Education leaders hit out as Government cuts secondary school teachers target

Education leaders have hit out at the Government for cutting its secondary school teacher training target despite missing it by half last year, saying “the nation’s children deserve better.”

The Department for Education (DfE) believes it needs to recruit some 23,955 people to postgraduate teacher training, down by 9.1% on the number for 2023, according to figures published on Thursday.

The department said the decrease was driven by “more favourable supply forecasts” and by secondary school pupil numbers growing “more slowly”.

“This has acted to reduce the rate at which the workforce needs to grow and has helped lead to this year’s lower secondary target,” the DfE said.

Meanwhile, the primary target has been revised up by 2.4% from 9,180 to 9,400, despite falling primary pupil numbers nationally.

“This slightly increased primary target, despite falling pupil numbers, is principally a result of less favourable retention forecasts this year,” the department said.

It comes despite DfE figures published in December suggesting just 50% of the Government’s initial teacher training target for secondary subjects was reached last year, down from 57% in 2022/23.

Paul Whiteman, general secretary of school leaders’ union NAHT, said it was “astonishing” that the Government is cutting its goal by nearly a tenth at a time when “schools are in the grip of a spiralling recruitment and retention crisis”.

He said: “School leaders are struggling to recruit enough teachers in both primary and secondary schools, with class sizes growing and staff increasingly having to teach subjects they do not specialise in. The nation’s children deserve better.

“Far from lowering ambitions for future recruitment, the Government’s response should be to properly address the key issues that are fuelling this crisis, including years of real-terms pay and funding cuts, and the intolerable pressures caused by Ofsted inspections and unsustainable levels of workload.”

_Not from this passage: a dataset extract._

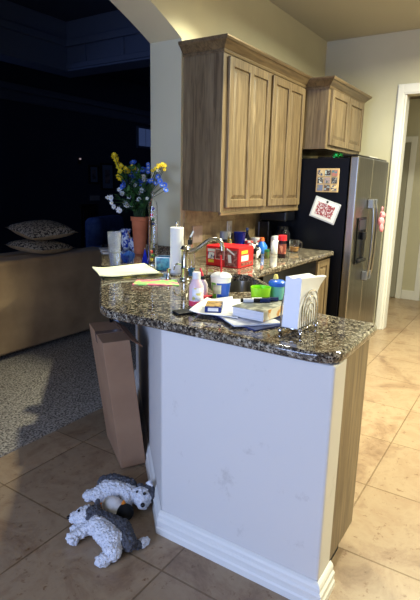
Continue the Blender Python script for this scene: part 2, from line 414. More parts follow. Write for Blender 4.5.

A DfE spokesperson said: “There are now record numbers of teachers in our schools, up by 27,000 (6%) since 2010 which has been achieved through a range of initiatives to attract the best candidates into teaching.

“We recognise that there are still challenges to recruiting teachers in some subjects, but positive recruitment forecasts in subjects like physics and modern languages mean that there is slightly less demand for trainees this year than last.

“Post-graduate initial teacher training is just one of the high-quality routes into teaching, including the new teacher degree apprenticeship and undergraduate initial teacher training.”